I never thought I’d say this, but I was a little sorry to see the Christmas tree come down.  That single act seems to signify that Christmas is officially over.  It’s time to get back to work, move on.  But this Christmas was warm and comfortable, and I hate to see it go.

For the last four years or so, my family has opted out of the exchanging of presents.  That’s harder than you might think, especially when you have grandkids. We have chosen instead to take a trip, to do something that hopefully creates a memory that might last a lifetime.

We’ve been skiing a few times in New Mexico, and, indeed, still talk about the awesome snow storms, the dog that we thought was a wolf, the frozen water pipes that forced us to change rooms in the middle of the night, and every other unique event.  And we’ve loved every memory.

This year we took a trip to Grapevine, a little town which bills itself as “the Christmas Capital of Texas.”  It was a good trip. The town has a great light show around a gazebo right in town, and a great little historic cabin and courtyard all decorated in a way that provides hundreds of photo ops.

Then we spent a day at the Gaylord Texan’s Ice show.  It, too, gave us some great photo spots, and it is quite a spectacular achievement.  Thank goodness they provide you with parkas to wear in the 12 degree rooms.  The final scene,  lifesize ice sculptures of the nativity scene, is unbelievably beautiful!

The third day we packed up and drove to east Texas to another hotel.  We uncrated a PA system and rehearsed a little “show” of Christmas carols and other songs which we were going to perform at the nursing home where my mom resides.  This would be our first “working” Christmas Eve.  No cozy gathering at home. No sitting around the Christmas tree and enjoying family games.  Just singing to a bunch of people who may or may not know you’re there.

My mother has Alzheimers.  Her memory lasts about a minute, and sometimes not that long.  I have to remind her who I am, and in that moment her face brightens and she is excited.  Then, a minute later she will ask me who I am.  So we put on our little show knowing that my mother would not even remember we were there by the time we drove out of the parking lot.

I was a little reluctant to even suggest this kind of Christmas to my family.  I don’t know why.  They jumped on the idea so quickly, I was caught without a real plan.   We mentioned it to a few people, and got some ideas.  Judy Kingan made us a pile of cookies, and the staff who had to work on Christmas Eve had wolfed down half of them before we left.  The grandkids made a card for all 102 residents in the home, and handed one to each resident who came to our little show.

My granddaughter plays guitar and sings in our church youth band, but my grandson doesn’t put himself behind a microphone.  Yet at the nursing home, he grabbed a mike and stepped out front and sang every song!   My mother sat near us, and I was doubtful that she actually remembered who we were.  But during one song she motioned one of my sons-in-law over to her, and he leaned down and heard her say proudly, “That’s my son up there.” Amazing that she remembered.
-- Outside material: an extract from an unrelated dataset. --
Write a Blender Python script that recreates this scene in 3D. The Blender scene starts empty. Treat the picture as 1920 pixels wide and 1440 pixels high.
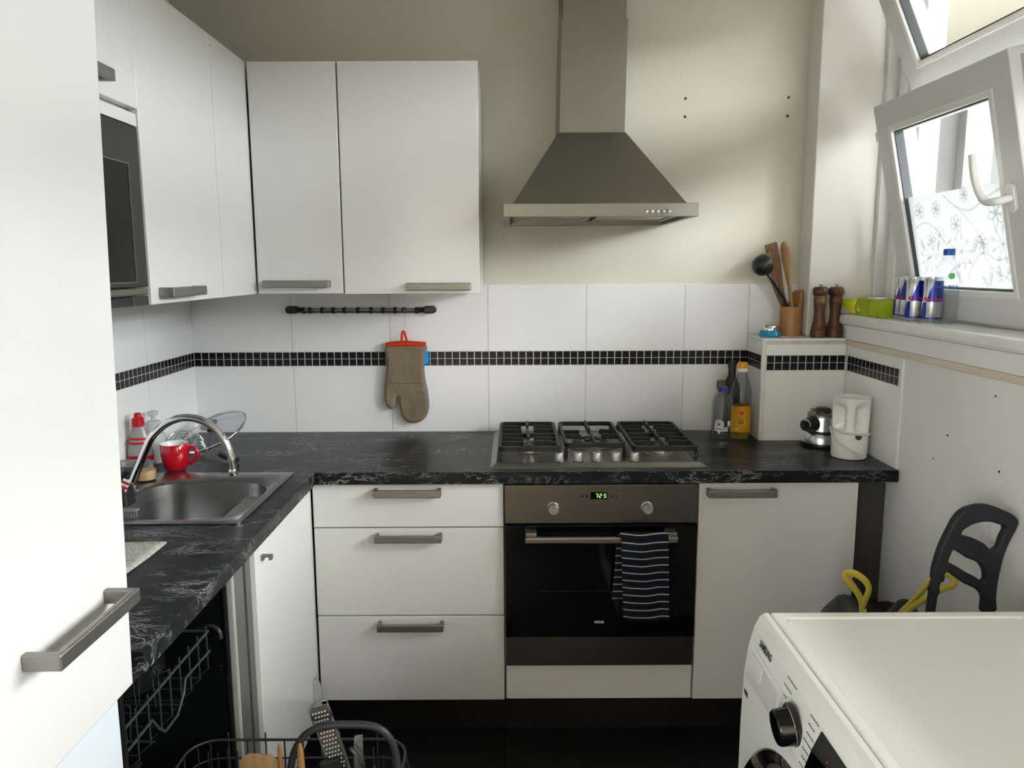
import bpy, bmesh, math, random
from mathutils import Matrix, Vector

random.seed(7)
S = bpy.context.scene
COL = S.collection
PI = math.pi

# ------------------------------------------------------------------ camera
cam_d = bpy.data.cameras.new('camera')
cam_d.sensor_width = 36.0
cam_d.lens = 36.0 * 1442.0 / 1920.0
cam_d.clip_start = 0.02
cam = bpy.data.objects.new('camera', cam_d)
COL.objects.link(cam)
_p, _r = 0.1501, -0.0045
_f = Vector((0, math.cos(_p), -math.sin(_p)))
_x = Vector((1, 0, 0))
_u = _x.cross(_f)
_cx = math.cos(_r) * _x + math.sin(_r) * _u
_cu = -math.sin(_r) * _x + math.cos(_r) * _u
cam.matrix_world = Matrix(((_cx.x, _cu.x, -_f.x, 1.1975), (_cx.y, _cu.y, -_f.y, -2.8815),
                           (_cx.z, _cu.z, -_f.z, 1.5172), (0, 0, 0, 1)))
S.camera = cam

# ------------------------------------------------------------------ sky and exposure
w = bpy.data.worlds.new('overcast_sky')
S.world = w
w.use_nodes = True
bg = w.node_tree.nodes['Background']
bg.inputs['Color'].default_value = (1.0, 0.995, 0.985, 1)
bg.inputs['Strength'].default_value = 6.0
S.view_settings.view_transform = 'Standard'
S.view_settings.look = 'None'
S.view_settings.gamma = 1.0
S.view_settings.exposure = 2.44
S.view_settings.use_curve_mapping = False


def portal(loc, rot, sx, sy):
    d = bpy.data.lights.new('window_portal', 'AREA')
    d.shape = 'RECTANGLE'
    d.size, d.size_y = sx, sy
    d.cycles.is_portal = True
    o = bpy.data.objects.new('window_portal', d)
    o.location = loc
    o.rotation_euler = rot
    COL.objects.link(o)


# ------------------------------------------------------------------ materials
def lin(c):
    if isinstance(c, str):
        c = [int(c[i:i + 2], 16) / 255 for i in (0, 2, 4)]
        return tuple(x / 12.92 if x <= .04045 else ((x + .055) / 1.055) ** 2.4 for x in c)
    return tuple(c)


def mat(name, col, rough=.5, metal=0.0, spec=.5, trans=0.0, ior=1.45, emit=None, es=1.0, coat=0.0, alpha=1.0):
    m = bpy.data.materials.new(name)
    m.use_nodes = True
    b = m.node_tree.nodes['Principled BSDF']
    b.inputs['Base Color'].default_value = lin(col) + (1,)
    b.inputs['Roughness'].default_value = rough
    b.inputs['Metallic'].default_value = metal
    b.inputs['Specular IOR Level'].default_value = spec
    b.inputs['Transmission Weight'].default_value = trans
    b.inputs['IOR'].default_value = ior
    b.inputs['Coat Weight'].default_value = coat
    b.inputs['Alpha'].default_value = alpha
    if emit:
        b.inputs['Emission Color'].default_value = lin(emit) + (1,)
        b.inputs['Emission Strength'].default_value = es
    return m


def N(m, t, **k):
    n = m.node_tree.nodes.new(t)
    for a, v in k.items():
        setattr(n, a, v)
    return n


def L(m, a, b):
    m.node_tree.links.new(a, b)


def noise_tint(m, c2, scale=5, lo=.4, hi=.7, detail=4, stretch=(1, 1, 1), fac=1.0, bump=0.0, bscale=None, rough=None):
    """blend the base colour to c2 by noise; optional fine bump and roughness change"""
    b = m.node_tree.nodes['Principled BSDF']
    c1 = tuple(b.inputs['Base Color'].default_value)
    tc = N(m, 'ShaderNodeTexCoord')
    mp = N(m, 'ShaderNodeMapping')
    mp.inputs['Scale'].default_value = stretch
    L(m, tc.outputs['Object'], mp.inputs['Vector'])
    nz = N(m, 'ShaderNodeTexNoise')
    nz.inputs['Scale'].default_value = scale
    nz.inputs['Detail'].default_value = detail
    L(m, mp.outputs[0], nz.inputs['Vector'])
    cr = N(m, 'ShaderNodeValToRGB')
    cr.color_ramp.elements[0].position = lo
    cr.color_ramp.elements[1].position = hi
    cr.color_ramp.elements[0].color = c1
    cc = lin(c2)
    cr.color_ramp.elements[1].color = tuple(c1[i] * (1 - fac) + cc[i] * fac for i in range(3)) + (1,)
    L(m, nz.outputs['Fac'], cr.inputs[0])
    L(m, cr.outputs[0], b.inputs['Base Color'])
    if rough:
        mr = N(m, 'ShaderNodeMapRange')
        mr.inputs['From Min'].default_value = lo
        mr.inputs['From Max'].default_value = hi
        mr.inputs['To Min'].default_value = rough[0]
        mr.inputs['To Max'].default_value = rough[1]
        L(m, nz.outputs['Fac'], mr.inputs['Value'])
        L(m, mr.outputs[0], b.inputs['Roughness'])
    if bump:
        n2 = N(m, 'ShaderNodeTexNoise')
        n2.inputs['Scale'].default_value = bscale or scale * 8
        n2.inputs['Detail'].default_value = 3
        L(m, mp.outputs[0], n2.inputs['Vector'])
        bp = N(m, 'ShaderNodeBump')
        bp.inputs['Strength'].default_value = bump
        bp.inputs['Distance'].default_value = .002
        L(m, n2.outputs['Fac'], bp.inputs['Height'])
        L(m, bp.outputs[0], b.inputs['Normal'])
    return m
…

After our little show, everyone had to be wheeled back to their rooms.  It was 6:50, past bedtime for most of them.  Mom stayed and visited with us for another 30 minutes.   Of course, we had to keep introducing ourselves.  But she was in fine form, and funny as ever.  I was glad my grandkids got to see just a glimpse of the woman she used to be.

“How long have you had that cough?” I asked after a spasm of coughing hit her.   “Well,” she grinned, “at least for two or three minutes.”   Well said from a woman who apparently knows she has a memory problem.

It’s funny how the memory works in someone who has lost it.  She still remembers clearly that she has four children, and can remember all our names.  Yet doesn’t realize that the one sitting beside her is one of those kids.  And yet, when she speaks of them, she says, “I had four children, you know.  And they loved me.  They were always so good to me.”   I am grateful that her memory recalls us that way.

She said to my daughter, “There are days that I just want to quit.  I don’t know why I’m still here.  And then, someone will come by and visit, or just say the right thing to me, and I want to live again. I want to go on.  You know, I just think God puts some people here just for that, just to keep us going.”   Maybe that’s why she’s still here.  She gives me inspiration.

Late Christmas Eve we’re trying to find anything open in a small Texas town, and we find a not-so-clean fried chicken joint.  And a convenience store for those who didn’t want fried chicken.  And we carried our treasure back to our tiny hotel room and feasted and played games and talked and cried.  And expressed our thanks to each other and to God.

I don’t even have words to express my personal thanks and love to my kids and grandkids for being the troupers that they are, and for genuinely giving up Christmas as usual.  We found Christmas extraordinaire!  And I hate to see it go.